[Guest]

There are two coins in an opaque bag. They are identical except one is a heads and a tail; the other has two heads. What are your odds of getting two heads if you withdraw one coin at random, place it face down on the desk, and continue by doing the same with the second coin?

[Guest]

0 - if you place them both face down, you'll have 1 tail up and 1 head up.

[Guest]

The odds would be 50/50. If you pull out the two-headed coin, you have 100% of placing it heads up, the two-sided coin is a 50/50 shot. So the odds of both being placed heads up are 50/50.

[bonanova]

A coin toss.

Label the four sides A [heads] B [tails] - that's the first coin - and C [heads] D [heads] - that's the second coin.

There are four equally likely events:

A and C -> HH

A and D -> HH

B and C -> TH

B and D -> TH

The question is identical to this:

You have one coin, showing both H and T.

You pull it from a bag and place it on the table.

What is the probability it shows H?

[Guest]

Sorry, the odds are 2 to 1. If the first coin face revealed is a head you stop because there is no way to achieve two tails.

[Guest]

0 - if you place them both face down, you'll have 1 tail up and 1 head up.

Suggest you re-read the problem

[Guest]

Sorry, the odds are 2 to 1. If the first coin face revealed is a head you stop because there is no way to achieve two tails.

That is if it is a tails you stop.

[Guest]

A coin toss.

Label the four sides A [heads] B [tails] - that's the first coin - and C [heads] D [heads] - that's the second coin.

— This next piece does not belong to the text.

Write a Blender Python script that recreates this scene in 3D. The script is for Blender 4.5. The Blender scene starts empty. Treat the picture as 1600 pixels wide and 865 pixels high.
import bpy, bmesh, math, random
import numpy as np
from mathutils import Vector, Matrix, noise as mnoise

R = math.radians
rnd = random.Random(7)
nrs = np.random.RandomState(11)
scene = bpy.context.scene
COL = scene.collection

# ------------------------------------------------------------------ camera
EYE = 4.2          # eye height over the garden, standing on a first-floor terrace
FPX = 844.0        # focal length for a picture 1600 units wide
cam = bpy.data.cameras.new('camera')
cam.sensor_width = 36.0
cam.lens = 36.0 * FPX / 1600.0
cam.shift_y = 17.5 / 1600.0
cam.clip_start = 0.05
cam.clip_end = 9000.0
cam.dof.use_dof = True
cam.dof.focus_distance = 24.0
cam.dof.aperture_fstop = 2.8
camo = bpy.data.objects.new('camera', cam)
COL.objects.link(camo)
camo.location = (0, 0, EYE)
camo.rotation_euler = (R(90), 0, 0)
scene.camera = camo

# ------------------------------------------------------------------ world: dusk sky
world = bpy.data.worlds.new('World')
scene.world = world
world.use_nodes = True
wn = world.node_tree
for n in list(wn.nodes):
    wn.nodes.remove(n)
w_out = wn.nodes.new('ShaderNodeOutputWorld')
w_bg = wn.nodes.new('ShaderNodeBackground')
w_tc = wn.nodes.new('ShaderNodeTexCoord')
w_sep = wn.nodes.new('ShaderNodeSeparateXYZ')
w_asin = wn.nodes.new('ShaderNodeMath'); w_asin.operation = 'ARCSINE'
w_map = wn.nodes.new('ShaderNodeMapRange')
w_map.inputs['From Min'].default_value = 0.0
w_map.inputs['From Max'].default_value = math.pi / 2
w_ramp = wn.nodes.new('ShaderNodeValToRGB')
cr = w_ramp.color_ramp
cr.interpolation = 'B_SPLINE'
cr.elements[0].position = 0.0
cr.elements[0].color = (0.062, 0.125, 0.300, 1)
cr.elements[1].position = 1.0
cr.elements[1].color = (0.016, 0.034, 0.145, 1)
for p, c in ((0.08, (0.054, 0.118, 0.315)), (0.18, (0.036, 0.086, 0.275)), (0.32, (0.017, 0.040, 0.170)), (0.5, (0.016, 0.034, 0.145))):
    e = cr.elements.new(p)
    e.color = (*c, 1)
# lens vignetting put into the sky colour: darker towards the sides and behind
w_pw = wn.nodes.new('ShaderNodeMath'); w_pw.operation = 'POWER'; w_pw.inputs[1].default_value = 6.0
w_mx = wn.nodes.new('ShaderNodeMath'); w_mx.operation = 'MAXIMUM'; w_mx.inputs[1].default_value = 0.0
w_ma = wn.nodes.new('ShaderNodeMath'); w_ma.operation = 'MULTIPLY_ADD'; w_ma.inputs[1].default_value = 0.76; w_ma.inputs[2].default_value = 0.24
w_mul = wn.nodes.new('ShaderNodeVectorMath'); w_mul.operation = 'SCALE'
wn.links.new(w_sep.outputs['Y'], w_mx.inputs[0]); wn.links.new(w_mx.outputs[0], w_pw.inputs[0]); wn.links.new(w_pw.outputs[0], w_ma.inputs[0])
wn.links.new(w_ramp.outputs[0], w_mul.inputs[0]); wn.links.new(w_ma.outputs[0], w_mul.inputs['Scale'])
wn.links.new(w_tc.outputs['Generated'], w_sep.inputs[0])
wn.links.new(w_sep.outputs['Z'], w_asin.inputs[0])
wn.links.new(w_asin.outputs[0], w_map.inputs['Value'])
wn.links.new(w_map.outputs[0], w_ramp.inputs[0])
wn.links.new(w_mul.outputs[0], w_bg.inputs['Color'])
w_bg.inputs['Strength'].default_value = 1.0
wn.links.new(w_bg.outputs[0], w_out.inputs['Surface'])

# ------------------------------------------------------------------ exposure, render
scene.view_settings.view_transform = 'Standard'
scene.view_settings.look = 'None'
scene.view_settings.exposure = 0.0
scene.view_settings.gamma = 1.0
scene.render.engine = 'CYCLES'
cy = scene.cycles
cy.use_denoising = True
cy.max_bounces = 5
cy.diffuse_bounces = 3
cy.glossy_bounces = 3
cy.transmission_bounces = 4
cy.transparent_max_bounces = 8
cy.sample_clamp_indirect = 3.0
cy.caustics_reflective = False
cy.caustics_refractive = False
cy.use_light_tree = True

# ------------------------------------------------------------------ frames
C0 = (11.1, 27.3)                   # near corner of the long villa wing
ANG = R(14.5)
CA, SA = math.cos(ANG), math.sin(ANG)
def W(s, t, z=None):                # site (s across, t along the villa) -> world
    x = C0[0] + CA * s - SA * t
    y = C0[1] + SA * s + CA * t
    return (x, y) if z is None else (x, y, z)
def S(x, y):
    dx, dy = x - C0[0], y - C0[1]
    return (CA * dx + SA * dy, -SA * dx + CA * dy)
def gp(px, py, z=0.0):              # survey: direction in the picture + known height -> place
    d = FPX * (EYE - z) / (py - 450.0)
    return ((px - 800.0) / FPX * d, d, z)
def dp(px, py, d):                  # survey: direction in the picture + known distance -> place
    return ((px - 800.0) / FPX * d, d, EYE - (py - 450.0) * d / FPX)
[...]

There are four equally likely events:

A and C -> HH

A and D -> HH

B and C -> TH

B and D -> TH

The question is identical to this:

You have one coin, showing both H and T.

You pull it from a bag and place it on the table.

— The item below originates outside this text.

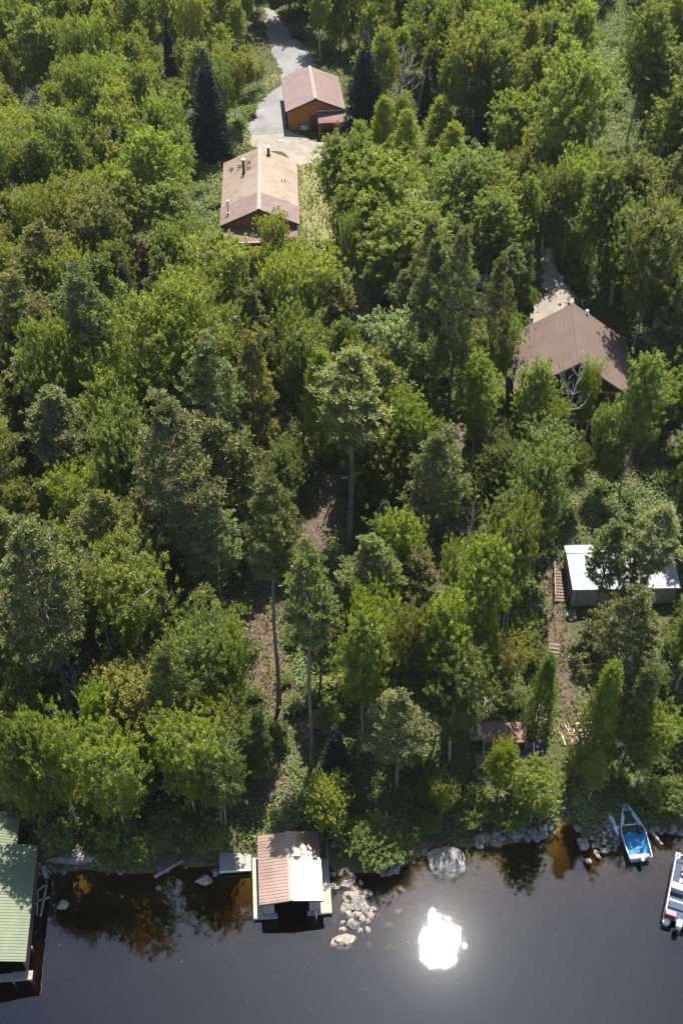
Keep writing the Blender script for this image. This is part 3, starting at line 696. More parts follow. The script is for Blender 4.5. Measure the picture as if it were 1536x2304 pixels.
b = MB(); b.box(-cw+.4, cw-.3, -cl-1.84, -cl-1.78, .55, .63); b.box(-cw+.4, cw-.3, -cl-1.84, -cl-1.78, -.05, .02)
for k in range(34): b.box(-cw+.5+k*.25, -cw+.53+k*.25, -cl-1.83, -cl-1.79, 0, .6)
b.build('railing', 'tan_side', cb)
for x in (-2.4, 2.0): window(cb, x, -cl+.5, .6, 1.4, 1.2)
d = MB().box(-.45, .45, -cl+.44, -cl+.5, -.2, 1.9).build('door', 'fascia', cb); MB().box(.3, .38, -cl+.38, -cl+.438, .8, .9).build('handle', 'silver', d)
pipe(cb, 'chimney', 549, 390, cz, 1.75, .17, 'fascia'); pipe(cb, 'chimney', 604, 349, cz, 1.0, .17, 'fascia'); pipe(cb, 'chimney', 514, 480, cz, 1.5, .10, 'silver')
for px, py in ((522, 383), (540, 377), (560, 368), (560, 381), (634, 409), (641, 409)):
    p = roof_hit(cb, px, py, cz)
    b = MB()
    if px < 600: b.bar((p[0]-.35, p[1]+.28, p[2]+.14), (p[0]+.25, p[1], p[2]+.33), .1, .07); b.bar((p[0]-.35, p[1]-.28, p[2]+.14), (p[0]+.25, p[1], p[2]+.33), .1, .07); b.build('snow_guard', 'fascia', cb)
    else: b.tube([(p[0], p[1], p[2]-.1), (p[0], p[1], p[2]+.35)], .05); b.build('vent_pipe', 'fascia', cb)

# garage
ga = empty('garage', (-3.88, 149.93, 12.95), R(5.6), 'orange log sided garage with a brown metal gable roof at the end of the driveway', 'garage')
gw, gl, ze, zr = 3.95, 4.9, 2.8, 4.4
b = MB(); slope_sheet(b, -gw, ze, -.08, zr, -gl, gl, rib=.3, rh=.025); slope_sheet(b, gw, ze, .08, zr, -gl, gl, rib=.3, rh=.025); b.build('roof', 'roof_brown_dull', ga)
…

What is the probability it shows H?

The difference comes from drawing them one by one.If the first shown face is a heads you have no reason to continue,

[Guest]

I'd heard "heads" called "faces" before, and thought it was a trick question. Oh, well!

[Guest]

The odds would be 50/50. If you pull out the two-headed coin, you have 100% of placing it heads up, the two-sided coin is a 50/50 shot. So the odds of both being placed heads up are 50/50.

But the point is you are not pulling them out at the same time and that would dictate your next move.

[bonanova]

The difference comes from drawing them one by one.If the first shown face is a heads you have no reason to continue,

The OP asks: What are the odds if both coins are drawn, one at a time. It says to draw the second coin, regardless.

No matter, it's a red herring.

The two coins have four faces. Three faces are H; 1 face is T.

The first face you see is a T 1/4 of the time, whether you stop or not.

The second face you see is also a T 1/4 of the time.

So half of the time you'll see a T.

The other half of the time you'll see 2 heads.

It might help to spell it out in more detail.

Considering order, there are 8 equally likely events.

Referring to my previous post, they are:

HT coin is drawn first:

A then C - HH

A then D - HH

B then C - TH - Here you choose to stop. So it's B [tails] then stop.

B then D - TH - Here you choose to stop. So it's B [tails] then stop.

HH coin is drawn first:

C then A - HH

C then B - HT - Here a T shows on the second coin. You'll always see it, because here the first coin is HH.

D then A - HH

D then B - HT - Here a T shows on the second coin. You'll always see it, because here the first coin is HH.

In 2 cases [1/4 of the time] you see T on the first coin and choose not to draw the second coin.

In 2 other cases [1/4 of the time] the second coin is T.

So, in 4 cases [1/2 of the time] you see T.

The other 1/2 of the time you see 2 heads.